We Hereby Refuse Book Event
Event Information
About this event
This program is presented by the Elliott Bay Book Company, Seattle Public Library Foundation, The Wing Luke Museum of the Asian Pacific American Experience and Densho and will be (virtually) hosted by Seattle Public Library as a Zoom webinar. Registration is required and is free.
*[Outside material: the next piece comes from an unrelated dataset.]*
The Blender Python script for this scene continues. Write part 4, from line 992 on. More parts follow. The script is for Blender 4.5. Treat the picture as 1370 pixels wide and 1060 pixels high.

While we have sold out of tickets that include a copy of the book signed by Frank Abe, it is still possible to order signed copies of the book from Elliott Bay Book Company (see blue link below).
Zoom links will be sent out via Eventbrite one day before the event.
Tonight we look forward to a program featuring the writers and illustrator of We Hereby Refuse: Japanese American Resistance to Wartime Incarceration, published by Seattle's Chin Music Press. Frank Abe, Tamiko Namura and Ross Ishikawa will appear in conversation with Tom Ikeda, Executive Director of Densho.
About We Hereby Refuse:
Three voices. Three acts of defiance. One mass injustice. The story of camp as you’ve never seen it before. Japanese Americans complied when evicted from their homes in World War II -- but many refused to submit to imprisonment in American concentration camps without a fight. In this groundbreaking graphic novel, meet JIM AKUTSU, the inspiration for John Okada’s No-No Boy, who refuses to be drafted from the camp at Minidoka when classified as a non-citizen, an enemy alien; HIROSHI KASHIWAGI, who resists government pressure to sign a loyalty oath at Tule Lake, but yields to family pressure to renounce his U.S. citizenship; and MITSUYE ENDO, a reluctant recruit to a lawsuit contesting her imprisonment, who refuses a chance to leave the camp at Topaz so that her case could reach the U.S. Supreme Court. Based upon painstaking research, We Hereby Refuse presents an original vision of America’s past with disturbing links to the American present.
Frank Abe is writer/director of the film on the largest organized resistance to incarceration, Conscience and the Constitution (PBS), and co-editor of JOHN OKADA: The Life and Rediscovered Work of the Author of No-No Boy (University of Washington Press). He has gathered the stories of camp resistance ever since playing a JACL leader in the 1976 NBC-TV movie, Farewell to Manzanar. He blogs at resisters.com.
Tamiko Nimura is an Asian American (Sansei/Pinay) writer living in Tacoma, Washington. Her training in literature and American ethnic studies (MA, PhD, University of Washington) prepared her to research, document, and tell the stories of people of color. She can be found at http://www.tamikonimura.net.
Ross Ishikawa is a cartoonist and animator living in Seattle. In addition to his work on We Hereby Refuse, he is working on a graphic novel about his parents and their coming of age during World War II. His work is online at rossishikawa.com.
Tom Ikeda, the founding Executive Director of Densho, is a sansei (third generation Japanese American) who was born and raised in Seattle. Tom’s parents and grandparents were incarcerated during World War II at Minidoka, Idaho.